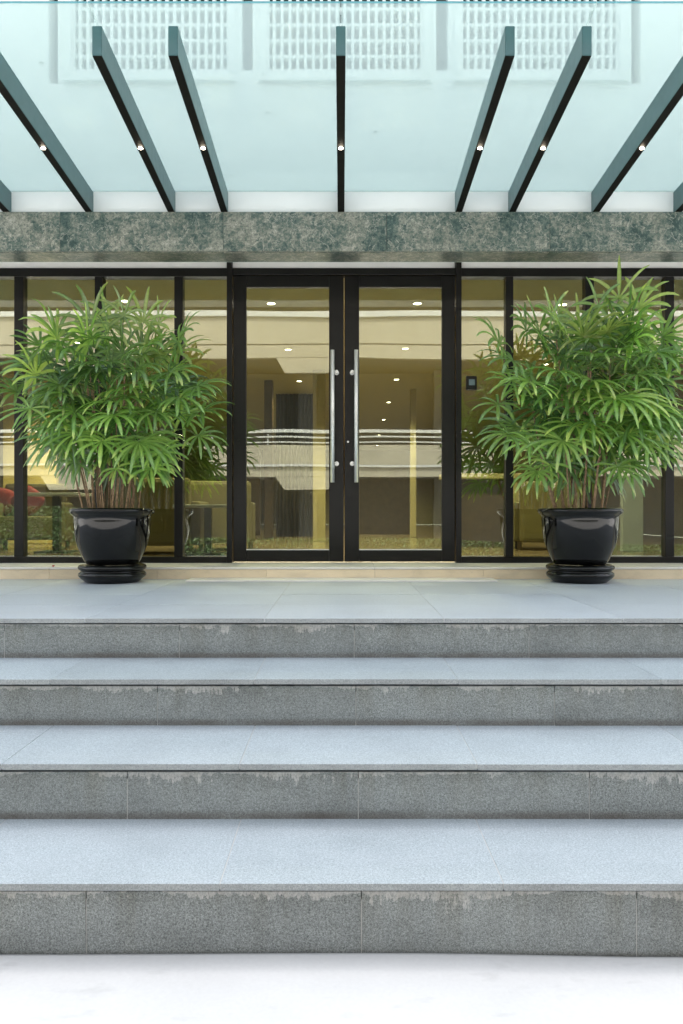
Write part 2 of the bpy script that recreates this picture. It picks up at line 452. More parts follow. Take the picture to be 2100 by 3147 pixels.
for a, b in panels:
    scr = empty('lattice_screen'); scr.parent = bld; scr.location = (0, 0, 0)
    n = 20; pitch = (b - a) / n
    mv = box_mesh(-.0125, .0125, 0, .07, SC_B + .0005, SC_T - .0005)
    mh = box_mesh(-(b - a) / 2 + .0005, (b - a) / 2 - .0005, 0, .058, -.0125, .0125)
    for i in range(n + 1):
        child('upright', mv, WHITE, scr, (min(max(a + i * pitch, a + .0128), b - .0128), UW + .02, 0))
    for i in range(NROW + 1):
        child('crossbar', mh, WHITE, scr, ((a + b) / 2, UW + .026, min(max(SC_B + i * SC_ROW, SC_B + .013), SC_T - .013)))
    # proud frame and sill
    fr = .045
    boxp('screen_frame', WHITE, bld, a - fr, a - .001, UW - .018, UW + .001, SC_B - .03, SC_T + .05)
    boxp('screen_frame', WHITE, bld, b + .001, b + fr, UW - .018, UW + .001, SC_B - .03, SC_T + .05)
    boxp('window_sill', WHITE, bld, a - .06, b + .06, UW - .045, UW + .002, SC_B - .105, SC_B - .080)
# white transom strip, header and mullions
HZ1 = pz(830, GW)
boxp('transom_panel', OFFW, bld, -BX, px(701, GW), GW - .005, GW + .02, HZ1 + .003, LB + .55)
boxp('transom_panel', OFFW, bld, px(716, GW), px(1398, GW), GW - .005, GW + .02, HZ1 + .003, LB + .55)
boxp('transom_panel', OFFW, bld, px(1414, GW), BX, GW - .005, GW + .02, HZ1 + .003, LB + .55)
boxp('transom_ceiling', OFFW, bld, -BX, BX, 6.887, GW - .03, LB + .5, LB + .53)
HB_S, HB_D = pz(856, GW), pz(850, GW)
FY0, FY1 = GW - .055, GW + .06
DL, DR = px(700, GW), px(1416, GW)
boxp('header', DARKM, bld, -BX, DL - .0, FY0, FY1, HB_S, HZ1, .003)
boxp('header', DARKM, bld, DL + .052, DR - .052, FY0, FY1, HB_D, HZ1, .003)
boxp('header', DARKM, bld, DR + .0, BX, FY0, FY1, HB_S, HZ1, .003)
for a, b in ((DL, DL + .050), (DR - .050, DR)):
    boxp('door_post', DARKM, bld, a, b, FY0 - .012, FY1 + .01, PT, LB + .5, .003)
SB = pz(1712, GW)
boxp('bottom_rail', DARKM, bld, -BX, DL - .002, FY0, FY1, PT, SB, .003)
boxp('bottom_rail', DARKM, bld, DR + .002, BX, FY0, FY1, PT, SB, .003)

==

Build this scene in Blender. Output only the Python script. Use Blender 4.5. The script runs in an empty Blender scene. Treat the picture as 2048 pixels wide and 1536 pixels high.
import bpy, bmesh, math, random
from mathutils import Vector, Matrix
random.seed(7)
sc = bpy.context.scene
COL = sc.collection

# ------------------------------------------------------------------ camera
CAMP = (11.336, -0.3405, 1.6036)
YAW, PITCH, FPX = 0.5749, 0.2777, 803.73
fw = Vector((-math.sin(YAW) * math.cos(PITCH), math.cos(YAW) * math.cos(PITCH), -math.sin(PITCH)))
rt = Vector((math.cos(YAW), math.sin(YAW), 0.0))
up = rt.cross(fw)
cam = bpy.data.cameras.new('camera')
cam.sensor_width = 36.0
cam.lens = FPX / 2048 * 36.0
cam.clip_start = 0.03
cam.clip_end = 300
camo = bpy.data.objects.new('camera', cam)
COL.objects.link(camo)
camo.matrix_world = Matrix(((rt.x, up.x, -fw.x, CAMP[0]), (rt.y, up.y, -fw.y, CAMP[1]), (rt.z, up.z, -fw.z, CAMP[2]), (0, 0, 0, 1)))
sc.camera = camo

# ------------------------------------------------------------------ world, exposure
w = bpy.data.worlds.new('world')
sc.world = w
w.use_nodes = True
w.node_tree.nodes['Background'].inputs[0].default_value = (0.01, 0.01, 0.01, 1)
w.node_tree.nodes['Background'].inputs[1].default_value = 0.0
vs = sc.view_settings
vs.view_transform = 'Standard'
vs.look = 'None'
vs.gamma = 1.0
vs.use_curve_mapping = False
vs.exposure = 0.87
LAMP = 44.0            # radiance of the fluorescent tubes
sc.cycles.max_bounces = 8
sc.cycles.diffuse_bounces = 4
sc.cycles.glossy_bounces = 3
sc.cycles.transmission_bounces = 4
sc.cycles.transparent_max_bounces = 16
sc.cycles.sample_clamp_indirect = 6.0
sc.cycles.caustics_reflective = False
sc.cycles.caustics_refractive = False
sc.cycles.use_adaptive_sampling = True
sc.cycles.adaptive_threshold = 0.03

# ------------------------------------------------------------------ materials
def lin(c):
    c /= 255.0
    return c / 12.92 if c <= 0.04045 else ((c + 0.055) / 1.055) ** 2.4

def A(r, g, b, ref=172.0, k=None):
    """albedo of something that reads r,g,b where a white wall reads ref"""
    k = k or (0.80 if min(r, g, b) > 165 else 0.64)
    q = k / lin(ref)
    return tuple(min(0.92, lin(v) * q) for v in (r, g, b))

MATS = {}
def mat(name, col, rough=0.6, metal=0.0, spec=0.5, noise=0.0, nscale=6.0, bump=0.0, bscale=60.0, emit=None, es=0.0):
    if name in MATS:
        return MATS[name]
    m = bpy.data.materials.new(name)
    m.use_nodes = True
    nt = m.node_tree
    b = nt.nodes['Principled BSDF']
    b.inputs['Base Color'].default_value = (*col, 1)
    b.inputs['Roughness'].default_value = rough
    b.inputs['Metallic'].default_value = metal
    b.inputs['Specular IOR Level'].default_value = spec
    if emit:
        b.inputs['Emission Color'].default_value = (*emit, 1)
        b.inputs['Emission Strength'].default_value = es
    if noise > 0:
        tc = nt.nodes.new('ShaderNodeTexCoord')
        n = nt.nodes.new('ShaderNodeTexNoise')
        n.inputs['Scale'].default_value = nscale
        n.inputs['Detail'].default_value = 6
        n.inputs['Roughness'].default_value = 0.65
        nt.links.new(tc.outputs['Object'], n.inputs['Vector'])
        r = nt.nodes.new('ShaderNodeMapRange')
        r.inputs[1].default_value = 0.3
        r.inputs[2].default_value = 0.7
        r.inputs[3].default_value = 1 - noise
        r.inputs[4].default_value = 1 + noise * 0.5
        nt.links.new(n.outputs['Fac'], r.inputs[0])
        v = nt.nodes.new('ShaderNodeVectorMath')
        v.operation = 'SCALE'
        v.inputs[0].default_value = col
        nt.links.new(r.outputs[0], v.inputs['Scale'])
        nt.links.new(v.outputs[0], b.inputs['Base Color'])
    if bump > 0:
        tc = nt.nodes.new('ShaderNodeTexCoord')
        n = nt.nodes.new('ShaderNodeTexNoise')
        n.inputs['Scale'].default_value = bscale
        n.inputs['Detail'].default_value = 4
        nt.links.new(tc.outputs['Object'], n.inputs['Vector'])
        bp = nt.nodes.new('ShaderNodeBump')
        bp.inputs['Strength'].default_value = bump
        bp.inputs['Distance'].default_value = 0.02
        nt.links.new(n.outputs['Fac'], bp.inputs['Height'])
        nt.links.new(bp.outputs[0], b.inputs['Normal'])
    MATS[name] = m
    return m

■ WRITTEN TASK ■
Of the lines above, extract only those from the line with "Build this scene" to the line with "sc.camera = camo", both included, exactly as written.

■ COMPLETED TASK ■
Build this scene in Blender. Output only the Python script. Use Blender 4.5. The script runs in an empty Blender scene. Treat the picture as 2048 pixels wide and 1536 pixels high.
import bpy, bmesh, math, random
from mathutils import Vector, Matrix
random.seed(7)
sc = bpy.context.scene
COL = sc.collection

# ------------------------------------------------------------------ camera
CAMP = (11.336, -0.3405, 1.6036)
YAW, PITCH, FPX = 0.5749, 0.2777, 803.73
fw = Vector((-math.sin(YAW) * math.cos(PITCH), math.cos(YAW) * math.cos(PITCH), -math.sin(PITCH)))
rt = Vector((math.cos(YAW), math.sin(YAW), 0.0))
up = rt.cross(fw)
cam = bpy.data.cameras.new('camera')
cam.sensor_width = 36.0
cam.lens = FPX / 2048 * 36.0
cam.clip_start = 0.03
cam.clip_end = 300
camo = bpy.data.objects.new('camera', cam)
COL.objects.link(camo)
camo.matrix_world = Matrix(((rt.x, up.x, -fw.x, CAMP[0]), (rt.y, up.y, -fw.y, CAMP[1]), (rt.z, up.z, -fw.z, CAMP[2]), (0, 0, 0, 1)))
sc.camera = camo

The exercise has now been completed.